Gabriel Idahosa, president of the Lagos Chamber of Commerce and Industry, paints a grim picture of the situation. “Decelerating and low growth in manufacturing and trade…reflect the high energy cost, exchange rate volatility, continuous rise in interest rate, high inflation, and weak consumer demand,” he stated in a recent address.

Fuel prices have skyrocketed by over 200% since January, crippling businesses that rely heavily on diesel-powered generators due to Nigeria’s unreliable grid electricity. Transportation costs have also doubled since the removal of petrol subsidies, adding further pressure to already strained bottom lines.

The foreign exchange situation presents another major hurdle. Obtaining dollars from the Central Bank of Nigeria (CBN) is a herculean task, with the official rate pegged at N1,080 per dollar compared to the black market’s staggering N1,300. This unfavorable exchange rate significantly inflates production costs, as 40% or more of raw materials, machines, and other inputs are imported using FX.

Insecurity adds another layer of complexity to the equation.
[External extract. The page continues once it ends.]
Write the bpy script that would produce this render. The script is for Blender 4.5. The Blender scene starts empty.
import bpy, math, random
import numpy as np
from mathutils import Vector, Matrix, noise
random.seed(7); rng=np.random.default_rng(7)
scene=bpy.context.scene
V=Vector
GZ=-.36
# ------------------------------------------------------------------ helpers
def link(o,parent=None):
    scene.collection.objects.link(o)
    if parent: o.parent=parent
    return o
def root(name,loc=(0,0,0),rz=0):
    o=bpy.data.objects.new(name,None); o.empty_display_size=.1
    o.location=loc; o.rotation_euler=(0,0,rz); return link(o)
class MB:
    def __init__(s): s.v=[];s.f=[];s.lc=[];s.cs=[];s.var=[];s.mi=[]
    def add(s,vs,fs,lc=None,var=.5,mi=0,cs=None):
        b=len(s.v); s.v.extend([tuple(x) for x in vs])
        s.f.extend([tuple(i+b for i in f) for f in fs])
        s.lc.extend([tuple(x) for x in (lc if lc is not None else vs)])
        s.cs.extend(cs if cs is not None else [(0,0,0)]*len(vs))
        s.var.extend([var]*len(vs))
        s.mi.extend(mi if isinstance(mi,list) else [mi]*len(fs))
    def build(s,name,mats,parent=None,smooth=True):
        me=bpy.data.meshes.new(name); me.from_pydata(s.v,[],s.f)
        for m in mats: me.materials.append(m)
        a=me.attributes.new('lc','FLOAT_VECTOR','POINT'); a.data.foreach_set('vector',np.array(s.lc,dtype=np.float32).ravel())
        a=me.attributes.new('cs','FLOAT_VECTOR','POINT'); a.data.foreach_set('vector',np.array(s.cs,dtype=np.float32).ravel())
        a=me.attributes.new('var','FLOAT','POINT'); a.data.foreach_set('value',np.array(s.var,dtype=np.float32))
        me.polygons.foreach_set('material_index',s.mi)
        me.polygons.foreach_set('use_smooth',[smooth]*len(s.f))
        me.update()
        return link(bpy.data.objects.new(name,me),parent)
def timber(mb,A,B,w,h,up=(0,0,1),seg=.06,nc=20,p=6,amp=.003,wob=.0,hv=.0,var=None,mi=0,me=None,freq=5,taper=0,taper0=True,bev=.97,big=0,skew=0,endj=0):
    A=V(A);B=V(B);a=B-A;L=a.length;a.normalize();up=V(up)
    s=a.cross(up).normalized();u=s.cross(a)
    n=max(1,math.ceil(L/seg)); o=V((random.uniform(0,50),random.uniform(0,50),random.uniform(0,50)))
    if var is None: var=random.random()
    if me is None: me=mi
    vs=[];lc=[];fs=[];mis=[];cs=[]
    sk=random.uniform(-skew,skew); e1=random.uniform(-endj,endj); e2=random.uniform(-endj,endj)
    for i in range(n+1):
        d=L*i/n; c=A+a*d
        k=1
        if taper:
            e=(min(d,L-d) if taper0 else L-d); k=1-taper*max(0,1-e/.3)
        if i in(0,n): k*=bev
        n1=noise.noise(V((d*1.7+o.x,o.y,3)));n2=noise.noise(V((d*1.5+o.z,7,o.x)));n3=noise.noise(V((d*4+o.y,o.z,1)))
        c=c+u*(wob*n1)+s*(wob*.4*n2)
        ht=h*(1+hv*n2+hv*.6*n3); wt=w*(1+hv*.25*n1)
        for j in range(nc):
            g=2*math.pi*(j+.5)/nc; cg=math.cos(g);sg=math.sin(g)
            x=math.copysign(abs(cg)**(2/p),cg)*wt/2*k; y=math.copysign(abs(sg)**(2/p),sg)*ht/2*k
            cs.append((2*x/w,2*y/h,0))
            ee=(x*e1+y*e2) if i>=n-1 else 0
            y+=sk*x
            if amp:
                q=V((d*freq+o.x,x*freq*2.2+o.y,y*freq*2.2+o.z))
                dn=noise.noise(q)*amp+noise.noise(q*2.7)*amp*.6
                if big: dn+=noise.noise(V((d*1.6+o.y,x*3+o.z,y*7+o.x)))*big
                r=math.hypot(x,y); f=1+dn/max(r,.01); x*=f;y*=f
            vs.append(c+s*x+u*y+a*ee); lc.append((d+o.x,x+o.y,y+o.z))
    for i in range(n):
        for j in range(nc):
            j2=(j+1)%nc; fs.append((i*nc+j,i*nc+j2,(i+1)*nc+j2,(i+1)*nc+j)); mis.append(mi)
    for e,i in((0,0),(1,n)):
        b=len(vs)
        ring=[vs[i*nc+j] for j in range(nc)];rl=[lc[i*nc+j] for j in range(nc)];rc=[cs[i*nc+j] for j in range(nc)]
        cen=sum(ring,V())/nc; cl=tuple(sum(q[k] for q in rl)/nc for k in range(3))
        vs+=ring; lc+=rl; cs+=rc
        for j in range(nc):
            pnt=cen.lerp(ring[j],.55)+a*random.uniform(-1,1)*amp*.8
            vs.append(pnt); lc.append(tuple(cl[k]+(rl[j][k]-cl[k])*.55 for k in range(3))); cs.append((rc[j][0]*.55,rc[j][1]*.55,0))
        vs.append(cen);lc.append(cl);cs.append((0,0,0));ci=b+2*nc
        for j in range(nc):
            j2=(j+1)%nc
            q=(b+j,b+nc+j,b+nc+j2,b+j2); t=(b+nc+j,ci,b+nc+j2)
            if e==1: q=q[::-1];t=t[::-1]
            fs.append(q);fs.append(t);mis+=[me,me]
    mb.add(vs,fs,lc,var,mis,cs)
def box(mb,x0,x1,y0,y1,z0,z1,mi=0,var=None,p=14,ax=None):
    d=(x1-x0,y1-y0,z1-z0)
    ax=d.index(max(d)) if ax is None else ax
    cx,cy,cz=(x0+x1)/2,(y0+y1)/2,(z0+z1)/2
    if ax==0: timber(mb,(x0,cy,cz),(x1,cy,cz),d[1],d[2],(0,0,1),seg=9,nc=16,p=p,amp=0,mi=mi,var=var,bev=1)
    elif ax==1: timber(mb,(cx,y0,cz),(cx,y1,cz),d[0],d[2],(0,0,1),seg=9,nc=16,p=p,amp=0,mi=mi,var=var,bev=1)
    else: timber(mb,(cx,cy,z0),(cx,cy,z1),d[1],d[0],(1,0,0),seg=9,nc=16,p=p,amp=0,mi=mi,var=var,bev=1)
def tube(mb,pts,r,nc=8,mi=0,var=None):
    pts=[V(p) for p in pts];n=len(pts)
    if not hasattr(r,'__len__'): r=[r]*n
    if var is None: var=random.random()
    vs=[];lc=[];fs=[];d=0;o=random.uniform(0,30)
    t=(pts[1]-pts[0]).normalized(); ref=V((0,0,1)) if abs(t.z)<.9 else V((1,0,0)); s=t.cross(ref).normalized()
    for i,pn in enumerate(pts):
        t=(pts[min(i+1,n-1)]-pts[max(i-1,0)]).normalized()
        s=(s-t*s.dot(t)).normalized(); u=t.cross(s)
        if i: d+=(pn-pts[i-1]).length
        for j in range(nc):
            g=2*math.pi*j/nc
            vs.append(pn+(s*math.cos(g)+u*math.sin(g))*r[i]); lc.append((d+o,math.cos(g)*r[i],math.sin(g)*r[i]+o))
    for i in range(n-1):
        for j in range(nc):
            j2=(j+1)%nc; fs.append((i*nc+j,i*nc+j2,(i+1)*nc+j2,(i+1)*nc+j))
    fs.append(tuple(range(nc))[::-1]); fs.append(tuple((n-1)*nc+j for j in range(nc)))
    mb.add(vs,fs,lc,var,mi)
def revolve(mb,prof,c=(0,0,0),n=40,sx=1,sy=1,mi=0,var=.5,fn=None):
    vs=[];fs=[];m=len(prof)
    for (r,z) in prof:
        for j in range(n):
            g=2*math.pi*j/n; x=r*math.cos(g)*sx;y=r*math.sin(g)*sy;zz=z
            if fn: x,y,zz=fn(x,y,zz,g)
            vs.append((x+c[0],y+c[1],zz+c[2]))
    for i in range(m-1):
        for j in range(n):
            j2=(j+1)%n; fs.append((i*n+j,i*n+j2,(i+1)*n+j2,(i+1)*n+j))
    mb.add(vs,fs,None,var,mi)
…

Edobong Akpabio, former head of agribusiness at the Lagos Chamber of Commerce and Industry, estimates a 60% decline in food production in key-producing states due to rising insecurity. “Farmers are afraid to cultivate in their usual areas due to the high rate of insecurity,” she explains, highlighting the ripple effect on food prices and consumer spending.

Nigeria’s double-digit inflation, which has plagued the country since 2016 and reached a staggering 28.9% in December 2023, further dampens consumer demand and puts additional pressure on manufacturers’ margins.

The manufacturing sector’s growth slowed to a sluggish 0.48% in Q3 2023, a significant drop from the 2.2% recorded in the previous quarter. Experts fear this downward trend could persist in the short term due to ongoing challenges.

Despite the bleak outlook, manufacturers are exploring innovative solutions to navigate the turbulent waters. Increased local sourcing, improved logistics and supply chain management, and adoption of energy-efficient technologies are some potential strategies being considered.

The government and policymakers are also urged to take urgent action to address the FX crisis, stabilize fuel prices, and tackle insecurity to create a more enabling environment for Nigerian manufacturers to thrive.

As Nigeria’s manufacturing sector braces for a challenging future, the question remains: will it weather the storm and emerge stronger, or will the rising costs, weak demand, and volatile FX markets prove too much to bear? Only time will tell.